A clerk at an outlet of China Construction Bank Corp in Hai'an, Jiangsu province. Statistics show that the problem of nonperforming loans expanded in 2014 from the Yangtze and Pearl river regions into western China. [Photo/China Daily]

Bad loans jumped in the western region of China last year mainly because of a glut of coal supply that drove prices of the fuel sharply lower, causing mining companies to lose money and in some cases default on their debt.

The results of the four largest State-owned commercial banks by assets show that the problem of nonperforming loans expanded in 2014 from the Yangtze and Pearl river regions into western China.

Agricultural Bank of China Ltd's NPLs in the western region surged to 30.33 billion yuan ($4.89 billion) last year from 19.52 billion yuan a year earlier. Bad loans in western China accounted for 24.3 percent of the bank's total NPLs, and its NPL ratio in that area was 1.68 percent, up 45 basis points.

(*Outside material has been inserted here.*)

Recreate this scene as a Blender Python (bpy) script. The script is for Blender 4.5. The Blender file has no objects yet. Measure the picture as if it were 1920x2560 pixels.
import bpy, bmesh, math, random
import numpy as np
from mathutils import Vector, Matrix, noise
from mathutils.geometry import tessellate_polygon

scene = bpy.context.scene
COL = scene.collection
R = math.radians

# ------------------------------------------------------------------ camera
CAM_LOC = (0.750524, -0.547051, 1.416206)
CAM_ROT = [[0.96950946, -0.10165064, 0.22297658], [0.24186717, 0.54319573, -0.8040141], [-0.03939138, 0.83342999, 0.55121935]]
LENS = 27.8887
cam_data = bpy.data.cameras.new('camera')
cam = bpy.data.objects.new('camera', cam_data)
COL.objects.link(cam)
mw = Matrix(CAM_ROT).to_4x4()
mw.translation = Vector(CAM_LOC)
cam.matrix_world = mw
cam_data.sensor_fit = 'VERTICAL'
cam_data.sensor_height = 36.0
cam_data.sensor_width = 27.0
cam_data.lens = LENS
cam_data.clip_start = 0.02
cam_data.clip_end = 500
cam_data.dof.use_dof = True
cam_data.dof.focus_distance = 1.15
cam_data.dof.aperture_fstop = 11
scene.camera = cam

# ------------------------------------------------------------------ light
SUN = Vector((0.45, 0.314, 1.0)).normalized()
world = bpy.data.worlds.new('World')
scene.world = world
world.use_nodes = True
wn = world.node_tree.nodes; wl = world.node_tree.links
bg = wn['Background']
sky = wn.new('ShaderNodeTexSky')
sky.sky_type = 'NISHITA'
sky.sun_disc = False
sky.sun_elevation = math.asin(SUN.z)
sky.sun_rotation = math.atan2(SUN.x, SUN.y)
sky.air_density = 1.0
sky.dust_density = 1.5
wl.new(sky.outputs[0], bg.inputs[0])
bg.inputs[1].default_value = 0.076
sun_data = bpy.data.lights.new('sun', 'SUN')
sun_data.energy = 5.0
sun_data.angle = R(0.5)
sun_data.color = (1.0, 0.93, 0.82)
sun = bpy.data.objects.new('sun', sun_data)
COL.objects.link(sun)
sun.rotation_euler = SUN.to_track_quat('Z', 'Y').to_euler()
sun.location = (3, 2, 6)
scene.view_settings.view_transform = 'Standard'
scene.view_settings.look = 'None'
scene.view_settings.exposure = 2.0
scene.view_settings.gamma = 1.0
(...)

At Industrial and Commercial Bank of China Ltd, NPLs in the western region stood at 20.7 billion yuan as of Dec 31, up from 11.49 billion yuan. The NPL ratio in western China was 1.04 percent, up 38 bps.

Bank of China Ltd and China Construction Bank Corp reported similar problems.

"The increase of nonperforming loans in western China was mainly caused by the drop of coal prices. Some coal-related companies defaulted last year and several other companies were responsible for a rising amount of bad loans," ICBC said in its annual report.

Lu Yaohua, the vice-chairman of the China National Coal Association, said that coal supply greatly exceeded demand last year, putting mining companies under intense operating pressure.

Core revenue for coal companies nationwide fell 6.7 percent to 3 trillion yuan, with profit down 46.2 percent to 126.85 billion yuan.

Statistics from the association show that companies in the sector in nine provinces lost money overall during the first half of 2014. Among 36 large miners, 20 were in the red and nine barely broke even.

The problem was particularly serious in Shanxi province and the Inner Mongolia autonomous region, where coal companies cut employees' pay or even defaulted on wages.

Zhang Jinliang, executive vice-president of Bank of China, said: "The rise of nonperforming loans has been a problem for Chinese banks in recent years due to slowing growth and ongoing economic restructuring. Bad assets have been concentrated in export-oriented coastal regions and some resource-oriented provinces in central and western China."

Song Xianping, chief risk officer at ABC, said: "The economy will hopefully stabilize this year or next.

"The impact on banks' asset quality will be felt six to nine months later, so bad loans are still controllable although the NPL ratio is likely to increase in 2015."